A Load-balancing method for network GISs in a heterogeneous cluster-based system using access density

Abstract

The uneven distribution of data access and imbalances in the processing capability of heterogeneous servers are two important factors that affect load balancing for network geographic information systems. This article presents a load-balancing method that considers both localized access control and balanced load allocation. First, the method considers access patterns for terrain data (tiles) that follow the Zipf law as well as the different processing performance of servers in a heterogeneous cluster-based environment. Adapting to intense user access by distributing heterogeneous cluster-based caching, the proposed method balances the access load for hotspot data to yield a higher hit rate. Then, queue theory is applied to solve the minimum processing cost for data requests in view of the overall heterogeneous cluster-based server performance, balancing the load for each server according to its processing capability and as a result, obtaining the optimal response time.
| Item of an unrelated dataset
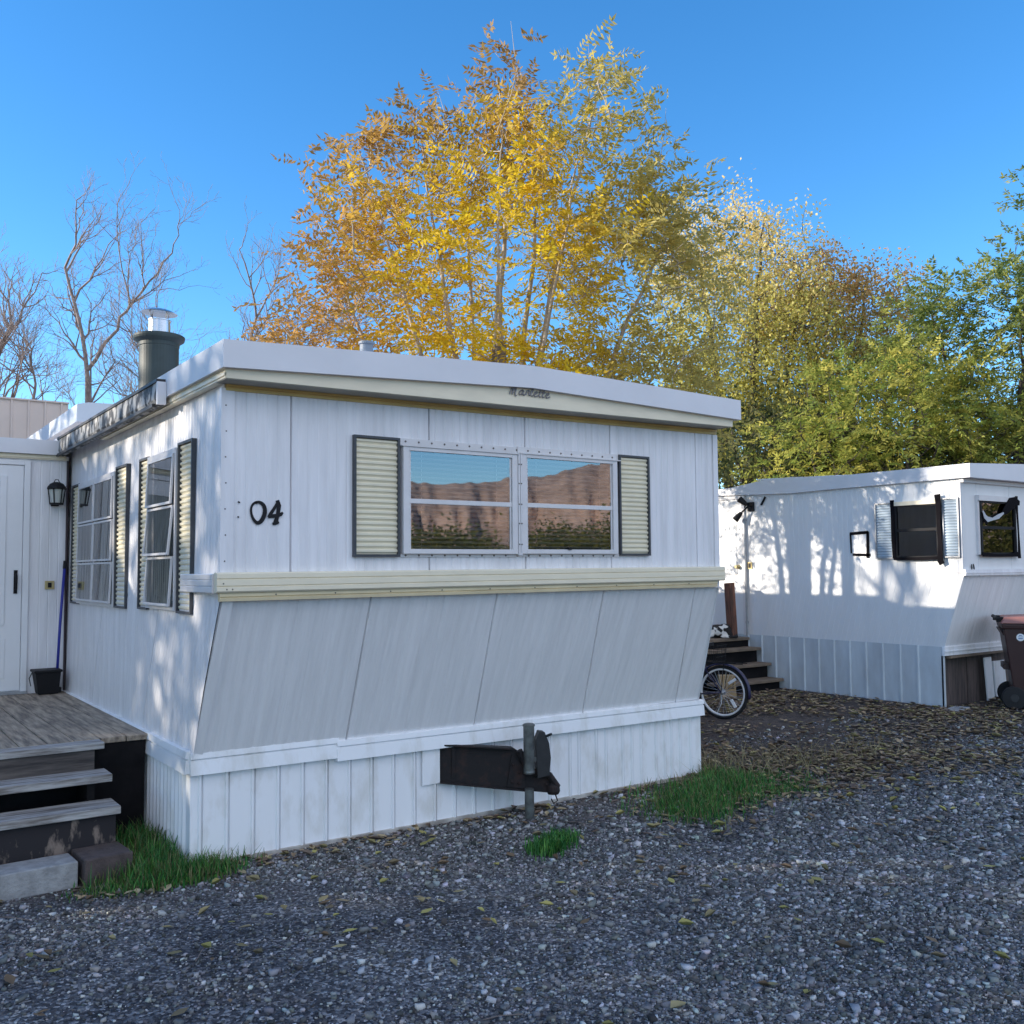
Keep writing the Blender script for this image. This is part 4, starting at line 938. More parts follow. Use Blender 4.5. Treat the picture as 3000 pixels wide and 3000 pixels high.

Finally, using the cache distribution strategy mentioned above, data requests are distributed according to their content to prevent over-concentration of loads caused by hotspot data access. This approach takes into account large-scale traffic and highly aggregated user access preferences, adapting to the intensity of data access requests and hence handles more access traffic per unit time. Experimental results reveal that the proposed method obtains a good response performance and higher system throughput and, consequently, improves the utilization efficiency of large-scale network geographic information systems.